3戦未勝利に失望感、新戦力見極めに終始も…。山口&遠藤航の新世代ボランチの示した日本の未来

text by 元川悦子 photo by Getty Images

新世代のボランチコンビとして未来に光明を

「ボールを奪う回数は蛍君の方が多かった印象があるんで、そういうところはお手本にしたいですけど、ボールを奪う意識やタテにパスをつけながらゴールにつながるプレーを出すことはもっと向上できるかなと思いましたね」と大きな手ごたえをつかんだ様子だった。

 もちろん2人ともパス出しの工夫という点では足りないところがある。それは山口自身が「俺か航か2人のどっちかがもう少しアイディアのあるパスを出さないと。やっぱり普通に回してるだけでもダメだと思うし、そこはもう少し意識して変えていかなくちゃいけない」と発言したように、彼らも自覚している点だ。

 中国が引いて守ってカウンターを狙ってきた分、中盤で余裕を持てたのも事実。今後は違った戦い方をしてくる相手にも今回のような落ち着きを示せるかどうかという点にも取り組んでいく必要がある。
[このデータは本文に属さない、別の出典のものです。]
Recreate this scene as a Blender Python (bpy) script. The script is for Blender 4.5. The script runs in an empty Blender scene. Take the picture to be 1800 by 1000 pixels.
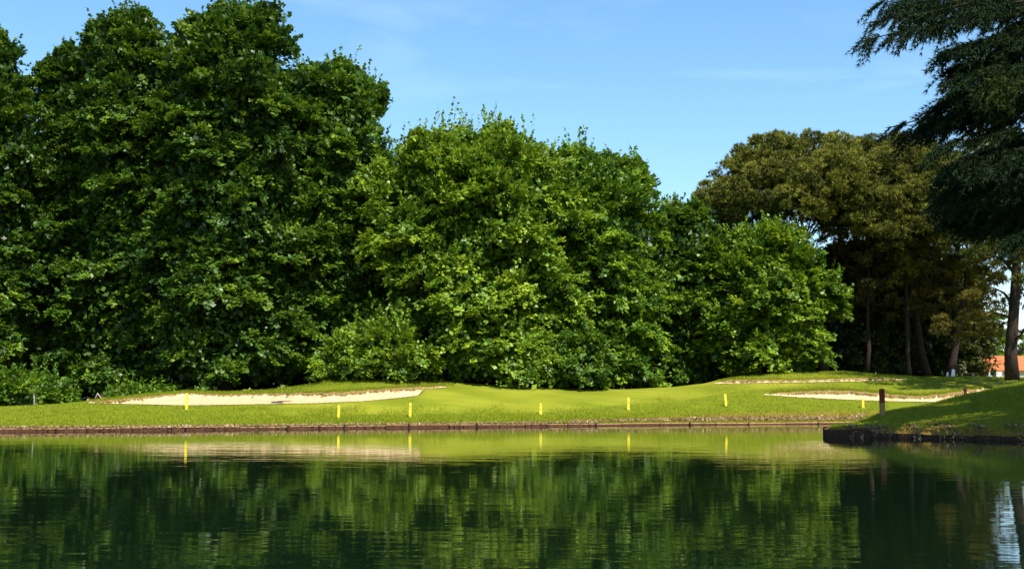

 こうした課題はあるものの、2人が日本の新たなダブルボランチ像の一端を垣間見せてくれたのは間違いない。遠藤保仁(G大阪)と長谷部誠(フランクフルト)への依存が長年問題になっていたこのポジションの未来に光明が差したと言っていいだろう。

「そうなればもちろんいいですけど、僕としてはボランチはすごく層が厚いと思ってます。岳(柴崎=鹿島)もできますし、リオ世代だったら大島僚太(川崎)とかもいるんで、それに勝ってかないといけない。

 今回はたまたまボランチとして僕が出れたと思っているだけ。自分自身、やるべきことをやって、もっと成長しなきゃいけないと感じてます」と遠藤はあくまで謙虚な物言いを崩さなかったが、球際の強さ、激しさという武器を持った2人のコンビが研ぎ澄まされていけば面白い。

 彼らにはこの先、今大会で味わった日本全体の失望感を力強く払しょくする存在になっていってほしいものである。